“Founding libraries is like once again building public granaries, amassing reserves against a winter of the spirit which from many reports, my own included, I see coming.”
– Marguerite Yourcenar, Memorie di Adriano
A library is a special place, a room that holds centuries’ worth of knowledge – beauty of many literary traditions, the copious annals of history and the fruits of intellectual and moral progress. Lest we forget, it’s also a quiet place to read, reflect and put our thoughts together in an orderly, logical manner.

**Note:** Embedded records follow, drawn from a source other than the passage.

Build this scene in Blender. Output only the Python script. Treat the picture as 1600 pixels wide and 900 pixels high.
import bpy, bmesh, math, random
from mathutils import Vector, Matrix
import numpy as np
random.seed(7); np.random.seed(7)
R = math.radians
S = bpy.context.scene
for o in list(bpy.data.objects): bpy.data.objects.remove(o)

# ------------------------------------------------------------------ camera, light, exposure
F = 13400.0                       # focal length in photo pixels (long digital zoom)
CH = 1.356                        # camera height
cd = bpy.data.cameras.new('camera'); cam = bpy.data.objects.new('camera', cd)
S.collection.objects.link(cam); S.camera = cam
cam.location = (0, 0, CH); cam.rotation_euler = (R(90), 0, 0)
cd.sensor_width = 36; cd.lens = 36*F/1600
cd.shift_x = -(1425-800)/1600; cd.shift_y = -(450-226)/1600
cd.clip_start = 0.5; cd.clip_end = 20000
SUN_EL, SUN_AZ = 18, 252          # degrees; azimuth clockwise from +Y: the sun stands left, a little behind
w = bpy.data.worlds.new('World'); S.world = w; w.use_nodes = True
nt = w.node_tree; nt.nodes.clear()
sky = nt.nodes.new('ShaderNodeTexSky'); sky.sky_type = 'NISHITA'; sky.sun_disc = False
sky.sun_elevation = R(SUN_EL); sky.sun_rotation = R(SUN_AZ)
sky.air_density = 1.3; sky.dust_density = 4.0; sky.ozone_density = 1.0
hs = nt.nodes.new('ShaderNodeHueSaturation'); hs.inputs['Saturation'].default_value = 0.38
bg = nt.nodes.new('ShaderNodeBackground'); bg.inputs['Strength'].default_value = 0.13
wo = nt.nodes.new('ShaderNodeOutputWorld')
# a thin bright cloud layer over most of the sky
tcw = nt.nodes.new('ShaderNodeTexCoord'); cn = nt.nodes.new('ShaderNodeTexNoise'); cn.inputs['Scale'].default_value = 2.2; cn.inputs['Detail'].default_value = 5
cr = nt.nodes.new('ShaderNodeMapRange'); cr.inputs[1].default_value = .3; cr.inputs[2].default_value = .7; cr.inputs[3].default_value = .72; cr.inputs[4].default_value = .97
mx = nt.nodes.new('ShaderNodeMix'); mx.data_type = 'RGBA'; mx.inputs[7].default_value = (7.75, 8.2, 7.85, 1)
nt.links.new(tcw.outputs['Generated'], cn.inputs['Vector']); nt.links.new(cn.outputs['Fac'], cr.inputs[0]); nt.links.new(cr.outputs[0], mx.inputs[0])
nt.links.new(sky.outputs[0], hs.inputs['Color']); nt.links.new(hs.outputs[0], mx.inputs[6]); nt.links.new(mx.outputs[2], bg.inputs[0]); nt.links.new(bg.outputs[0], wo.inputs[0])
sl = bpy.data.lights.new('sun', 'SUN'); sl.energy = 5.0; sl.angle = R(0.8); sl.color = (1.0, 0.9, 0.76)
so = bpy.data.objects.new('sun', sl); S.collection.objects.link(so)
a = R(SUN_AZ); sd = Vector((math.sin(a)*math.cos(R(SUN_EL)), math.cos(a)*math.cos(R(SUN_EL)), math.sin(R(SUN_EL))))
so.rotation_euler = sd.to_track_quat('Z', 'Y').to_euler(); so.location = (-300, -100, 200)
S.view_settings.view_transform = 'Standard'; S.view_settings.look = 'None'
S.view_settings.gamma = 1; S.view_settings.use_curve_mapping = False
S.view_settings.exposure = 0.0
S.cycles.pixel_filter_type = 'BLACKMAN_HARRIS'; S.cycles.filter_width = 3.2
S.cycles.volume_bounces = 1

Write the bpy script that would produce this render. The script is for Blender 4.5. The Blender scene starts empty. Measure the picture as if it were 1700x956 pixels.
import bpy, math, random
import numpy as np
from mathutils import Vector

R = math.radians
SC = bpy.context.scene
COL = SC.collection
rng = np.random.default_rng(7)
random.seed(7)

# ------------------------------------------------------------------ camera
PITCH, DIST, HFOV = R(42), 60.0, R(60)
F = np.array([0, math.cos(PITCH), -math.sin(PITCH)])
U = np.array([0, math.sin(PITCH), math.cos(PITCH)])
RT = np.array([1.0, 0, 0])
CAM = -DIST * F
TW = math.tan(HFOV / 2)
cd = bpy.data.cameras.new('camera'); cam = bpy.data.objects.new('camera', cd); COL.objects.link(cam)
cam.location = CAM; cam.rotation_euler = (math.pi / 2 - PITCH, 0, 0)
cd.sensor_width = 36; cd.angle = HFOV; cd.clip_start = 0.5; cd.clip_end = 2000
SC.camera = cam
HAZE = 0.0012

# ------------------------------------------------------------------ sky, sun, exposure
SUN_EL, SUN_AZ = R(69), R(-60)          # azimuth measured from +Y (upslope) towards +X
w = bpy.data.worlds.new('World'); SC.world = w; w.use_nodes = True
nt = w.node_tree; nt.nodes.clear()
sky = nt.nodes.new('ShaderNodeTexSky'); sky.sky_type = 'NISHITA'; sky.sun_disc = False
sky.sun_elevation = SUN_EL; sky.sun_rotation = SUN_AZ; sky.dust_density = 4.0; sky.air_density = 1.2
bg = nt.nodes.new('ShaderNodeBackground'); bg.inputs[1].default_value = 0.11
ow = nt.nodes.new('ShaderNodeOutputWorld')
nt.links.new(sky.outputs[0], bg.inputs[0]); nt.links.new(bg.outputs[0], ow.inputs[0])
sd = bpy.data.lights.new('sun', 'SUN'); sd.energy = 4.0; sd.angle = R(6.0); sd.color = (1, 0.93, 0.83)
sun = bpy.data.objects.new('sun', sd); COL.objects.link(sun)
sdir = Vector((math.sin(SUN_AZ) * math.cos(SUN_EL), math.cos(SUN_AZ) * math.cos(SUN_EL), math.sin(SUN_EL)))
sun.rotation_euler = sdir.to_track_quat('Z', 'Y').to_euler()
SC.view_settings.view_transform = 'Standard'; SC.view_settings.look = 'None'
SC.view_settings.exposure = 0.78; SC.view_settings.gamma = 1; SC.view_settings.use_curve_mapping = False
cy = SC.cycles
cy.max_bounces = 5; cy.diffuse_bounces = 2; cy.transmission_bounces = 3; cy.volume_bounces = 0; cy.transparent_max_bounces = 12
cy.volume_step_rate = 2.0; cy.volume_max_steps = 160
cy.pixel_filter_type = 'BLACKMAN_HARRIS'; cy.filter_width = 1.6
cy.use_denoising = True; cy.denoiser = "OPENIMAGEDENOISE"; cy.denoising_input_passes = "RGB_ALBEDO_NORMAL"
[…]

The Umbra Institute is proud of its library, and rightly so, we say. Started over five years ago in the corner of a classroom with just a few dozen books, it now occupies two large central rooms in the Palazzo Danzetta, Umbra’s newest building in the historic center of Perugia on Via Mazzini.

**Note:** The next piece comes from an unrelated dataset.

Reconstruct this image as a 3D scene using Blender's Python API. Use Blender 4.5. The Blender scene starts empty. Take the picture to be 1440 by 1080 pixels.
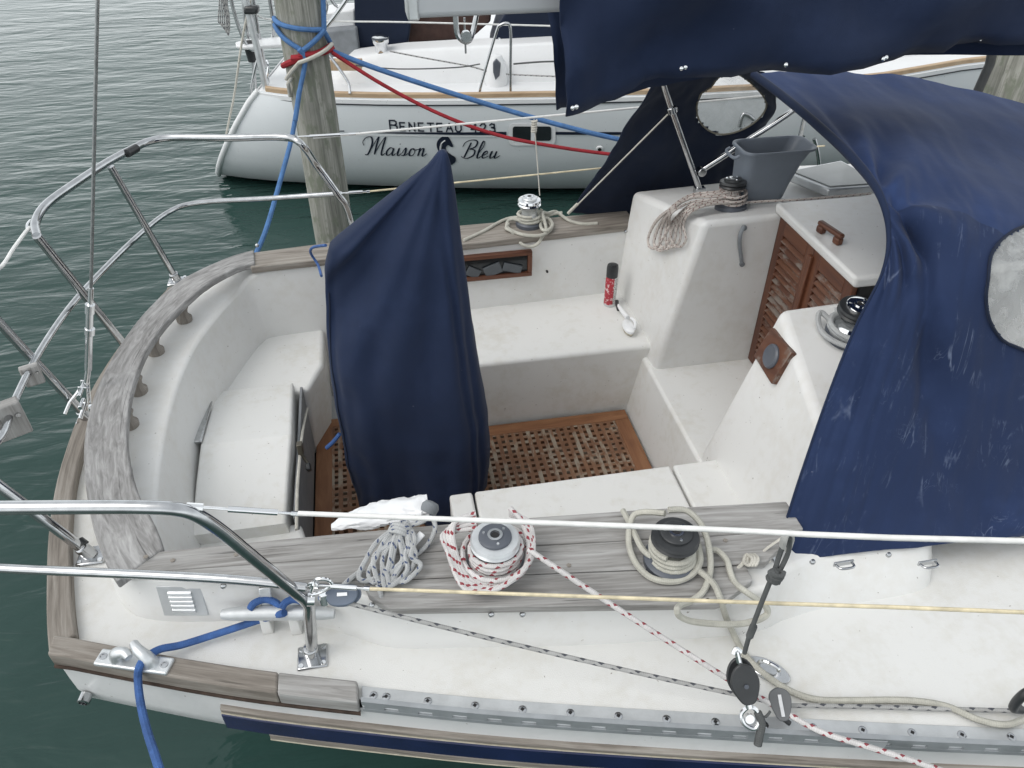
import bpy, bmesh, math, random
from mathutils import Vector, Matrix, noise
random.seed(7)
C = bpy.context.scene.collection
PI = math.pi
V = Vector
# ------------------------------------------------------------------ camera maths (place points along a sight line at a real depth)
F = 1082.0; PT = math.radians(37.9); TH = math.radians(10.5); HC = 3.25
SP, CP, S, K = math.sin(PT), math.cos(PT), math.sin(TH), math.cos(TH)
def ray(u, v):
    a = (u-720)/F; b = (v-540)/F
    h = CP - b*SP
    return V((a*K + h*S, -a*S + h*K, -SP - b*CP))
def P(u, v, z=None, y=None, x=None, d=None):
    r = ray(u, v)
    if z is not None: t = (z-HC)/r.z
    elif y is not None: t = y/r.y
    elif x is not None: t = x/r.x
    else: t = d/(r.x*S + r.y*K)
    return V((0, 0, HC)) + r*t
def PP(u, v, pt, n):
    r = ray(u, v); o = V((0, 0, HC))
    return o + r*((V(pt)-o).dot(n)/r.dot(n))
def proj(p):
    X = p[0]*K - p[1]*S; h = p[0]*S + p[1]*K; Z = p[2]-HC
    dd = h*CP - Z*SP; up = h*SP + Z*CP
    return (720 + F*X/dd, 540 - F*up/dd)
def W(a, d, z): return V((a*K + d*S, -a*S + d*K, z))          # neighbour boat's own axes
def inpoly(p, poly):
    x, y = p; c = False; n = len(poly)
    for i in range(n):
        x1, y1 = poly[i]; x2, y2 = poly[i-1]
        if (y1 > y) != (y2 > y) and x < (x2-x1)*(y-y1)/(y2-y1)+x1: c = not c
    return c
def cr(pts, k=6, closed=False):
    pts = [V(p) for p in pts]; n = len(pts); out = []
    if n < 3 and not closed:
        return [pts[0].lerp(pts[1], i/k) for i in range(k)] + [pts[1]]
    rng = range(n) if closed else range(n-1)
    for i in rng:
        if closed: p0, p1, p2, p3 = pts[i-1], pts[i], pts[(i+1) % n], pts[(i+2) % n]
        else: p0, p1, p2, p3 = pts[max(i-1, 0)], pts[i], pts[i+1], pts[min(i+2, n-1)]
        for j in range(k):
            t = j/k
            out.append(0.5*((2*p1) + (p2-p0)*t + (2*p0-5*p1+4*p2-p3)*t*t + (3*p1-p0-3*p2+p3)*t**3))
    if not closed: out.append(pts[-1])
    return out
def lin(tab, x):
    if x <= tab[0][0]: return tab[0][1]
    for (a, b), (c, d) in zip(tab, tab[1:]):
        if x <= c: return b + (d-b)*(x-a)/(c-a)
    return tab[-1][1]

# ------------------------------------------------------------------ materials
MATS = {}
class NT:
    def __init__(s, name):
        m = bpy.data.materials.new(name); m.use_nodes = True
        s.m = m; s.t = m.node_tree; s.b = s.t.nodes['Principled BSDF']; MATS[name] = m
    def n(s, typ, **kw):
        nd = s.t.nodes.new(typ)
        for k, v in kw.items():
            if k in nd.inputs: nd.inputs[k].default_value = v
            else: setattr(nd, k, v)
        return nd
    def l(s, a, b): s.t.links.new(a, b)
    def set(s, **kw):
        for k, v in kw.items(): s.b.inputs[k.replace('_', ' ')].default_value = v
    def coord(s, kind='Object', scale=(1, 1, 1), rot=(0, 0, 0)):
        c = s.n('ShaderNodeTexCoord'); mp = s.n('ShaderNodeMapping')
        mp.inputs['Scale'].default_value = scale; mp.inputs['Rotation'].default_value = rot
        s.l(c.outputs[kind], mp.inputs['Vector']); return mp.outputs['Vector']
    def noise(s, vec, scale, detail=4, rough=.55, dist=0):
        nd = s.n('ShaderNodeTexNoise', Scale=scale, Detail=detail, Roughness=rough, Distortion=dist)
        s.l(vec, nd.inputs['Vector']); return nd.outputs['Fac']
    def ramp(s, fac, stops):
        r = s.n('ShaderNodeValToRGB'); e = r.color_ramp.elements
        while len(e) < len(stops): e.new(.5)
        for i, (p, c) in enumerate(stops):
            e[i].position = p; e[i].color = (*c, 1) if len(c) == 3 else c
        s.l(fac, r.inputs['Fac']); return r.outputs['Color']
    def mix(s, fac, a, b, mode='MIX'):
        m = s.n('ShaderNodeMix', data_type='RGBA', blend_type=mode)
        for sock, val in ((m.inputs[0], fac), (m.inputs[6], a), (m.inputs[7], b)):
            if hasattr(val, 'links') or hasattr(val, 'is_linked'): s.l(val, sock)
            elif isinstance(val, (int, float)): sock.default_value = val
            else: sock.default_value = (*val, 1)
        return m.outputs[2]
    def math(s, op, a, b=None, c=None):
        m = s.n('ShaderNodeMath', operation=op)
        for i, v in enumerate((a, b, c)):
            if v is None: continue
            if isinstance(v, (int, float)): m.inputs[i].default_value = v
            else: s.l(v, m.inputs[i])
        return m.outputs[0]
    def bump(s, h, strength=.3, dist=.01):
        b = s.n('ShaderNodeBump', Strength=strength, Distance=dist); s.l(h, b.inputs['Height'])
        s.l(b.outputs['Normal'], s.b.inputs['Normal'])
    def col(s, c): s.l(c, s.b.inputs['Base Color'])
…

The collection has a wide range of titles, from art history to the latest texts in international business practices. The Umbra library’s latest and most beautiful acquisitions, however, are the complete Codex Atlanticus and Codex Madrid, two extremely rare collections of many of Leonardo da Vinci’s notebooks, including drawings, sketches and writings on a wide range of subjects all in da Vinci’s characteristic reverse handwriting. The Codex also feature modernized transcriptions of the texts and commentaries which will help students to benefit from da Vinci’s extraordinary intellect.
“Experentiae docet”, learning from experience, as the Umbra logo says. In Via Mazzini, Umbra students from all over the US and Italy learn from experiencing the best writers the world has to offer.